Review: “The Blood House,” Amy Cross

Pros: Engrossing, tense
Cons: Well-used concept
Rating: 4 out of 5

The Blood House, by Amy Cross, is ultimately about a house that eats people (well, sort of). It’s a well-worn horror trope, but I enjoyed watching it play out. It includes a long-dead madman inventor, a more-than-stubborn teenager Jenna, a perpetually broke husband Owen, and a wife Helen who tries to keep the peace. Owen is running from his creditors, and decides that an inexpensive rental out in the middle of nowhere would be just the ticket. Jenna is more than a little outraged that he sprang this on her and her mother and that they got no say in it.

 

The Blood House is novella-length, which worked for me.

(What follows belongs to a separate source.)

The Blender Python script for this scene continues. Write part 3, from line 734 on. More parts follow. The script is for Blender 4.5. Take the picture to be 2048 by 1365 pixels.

If you’re going to wrap your entire piece around a trope, then you might as well move quickly through the familiar parts and concentrate on the window-dressing: your characters. I thought the family was presented well–it was easy to dislike shiftless Owen, but also easy to understand his unfailing optimism that things would get better. I could feel poor Helen trapped between her husband and her daughter, and Jenna is beyond angry–she’d like her mother to leave her father. For a small family in a short novel, they had more depth than I expected.

It takes little time before the house begins to creep out its new tenants. They already know there was a mysterious murder there 75 years ago (bodies never found, but the blood had gone everywhere). No one had rented it in that time, and the creepy person renting out the house (Mr. Daniels) said that its owner (the inventor) had laid out very specific instructions for when and how the building was to be rented out. Because of that, the family is getting a really good deal on the rental. In a normal longer version of this story we’d see the tenants very, very slowly warm up to the fact that the house is a killer. Instead, since this is a novella, we can jump almost straight into the understanding and application of the meat of the story. At least it means the reader doesn’t sit there for an hour going, “why do these idiots not realize something is wrong?”!

There are a few oddnesses in the narrative–for example, a bizarre, long narration of a key turning in a lock.

I won’t detail this, but I will say I liked the end and how it was handled.